Как следствие, защищая свою добродетель от коррумпированной парламентской монархии, Америка стремилась утвердиться как конфедерация республик, и до этого момента революцию в ней можно назвать rinnovazione
именно в том смысле, какой мы находим у Савонаролы или Макиавелли1262. Однако, по мнению Вуда, подкрепившего свои доводы подробным разбором языка и опыта самих революционеров, это сознательное начинание в духе классической теории потерпело поражение именно с той точки зрения, которую мы здесь рассматривали. Когда произошел, пользуясь выражением Локка, «распад правления» – в некоторых областях его так и описывали, со ссылкой на Локка, – оказалось, что люди не различают в своей среде природных немногих и многих, которые должны дополнять друг друга в своих ролях и добродетелях, практикуемых каждой из групп. В Массачусетсе, Пенсильвании и других местах проектировались и проводились намеренные политические эксперименты, целью которых было выявить природную аристократию – с опорой на аристотелевский имущественный критерий, как в Массачусетсе, или на основе свободного отбора, как в однопалатной законодательной системе, которую пытались ввести в Пенсильвании. Ни один из этих экспериментов не увенчался успехом, и вскоре после окончания войны за независимость революционеры потеряли уверенность в себе, осознав, что от природы одаренные особыми талантами люди, о которых писали все теоретики от Аристотеля до Монтескьё, просто-напросто так и не обнаружились1263. А это означало отнюдь не только то, что аристократические элиты, возглавлявшие или пережившие борьбу за независимость, теперь почувствовали, что их роль природной аристократии, идеологически подкреплявшая их действия, оказалась под угрозой; это означало, что под угрозой оказалось само понятие добродетели.Если только люди качественно не отличались друг от друга и при этом у каждой группы, обладавшей своим особым качеством, не имелась своя функция и добродетель, они не смогли бы объединиться в государство, политическая практика которого требовала от каждого гражданина практиковать особую добродетель уважения к добродетели своего соседа; и никакая политическая структура, которую они могли бы образовать, не соотносилась бы напрямую с неповторимым нравственным обликом каждого человека, а значит, неизбежно коррумпировала бы его, подчинив своей власти.

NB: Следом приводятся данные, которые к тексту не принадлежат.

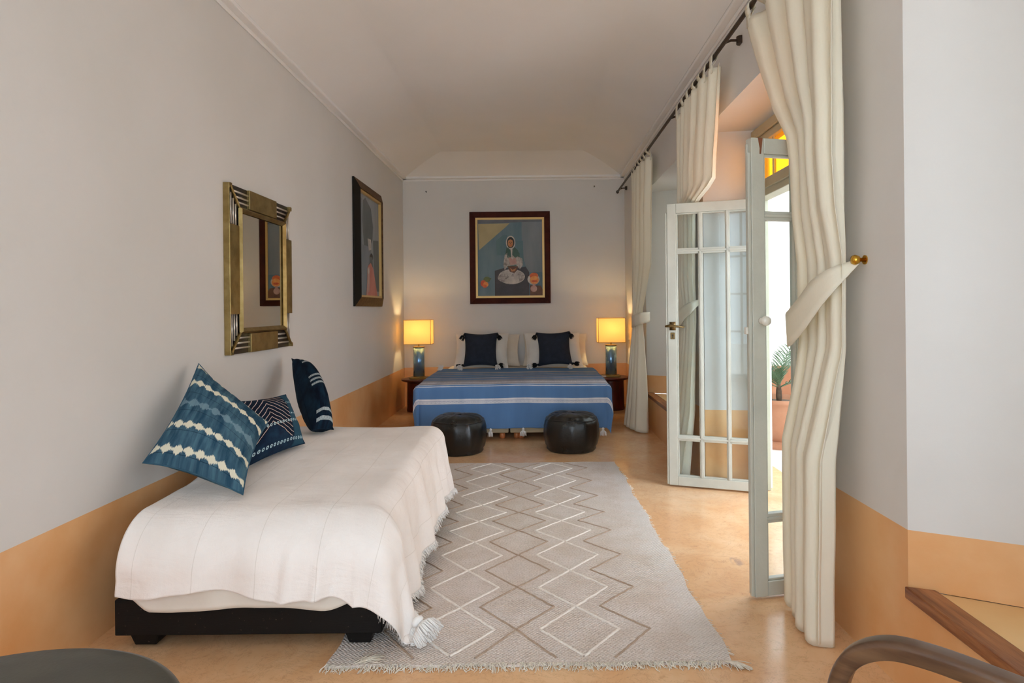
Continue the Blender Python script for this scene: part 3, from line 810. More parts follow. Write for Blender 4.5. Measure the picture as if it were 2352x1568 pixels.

Когда Макиавелли и Монтескьё настаивали, что лишь в условиях равенства – в значении isonomia
– только и возможно проявлять добродетель, они также подразумевали, что равные люди должны активно практиковать добродетель или их нравы подвергнутся порче. Когда теоретики неохаррингтоновского толка связали распад отношений между баронами и вассалами с возрастанием коррупции, они добавили к тезису Харрингтона о том, что равными надлежит управлять свободно или по принуждению, новое представление: кроме прочего, ими можно управлять с помощью манипуляции или ложного сознания. Дабы избежать коррупции, в условиях равенства должна существовать добродетель, и представители гражданского гуманизма XVIII столетия, чье сознание было еще в значительной мере христианским, пытались добиться этого посредством классического разделения на одного, немногих и многих; людям следовало образовать триединство, в котором становились возможны отношения, а следовательно, и добродетель. Впрочем, эти авторитетные представления теперь оказались непригодными. Materia начала казаться слишком монофизитской и одномерной, чтобы ей можно было придать форму, и парадигма zōon politikon находилась в опасности. В произведениях американских мыслителей начала 1780‐х годов явственно слышится разочарование и тревога.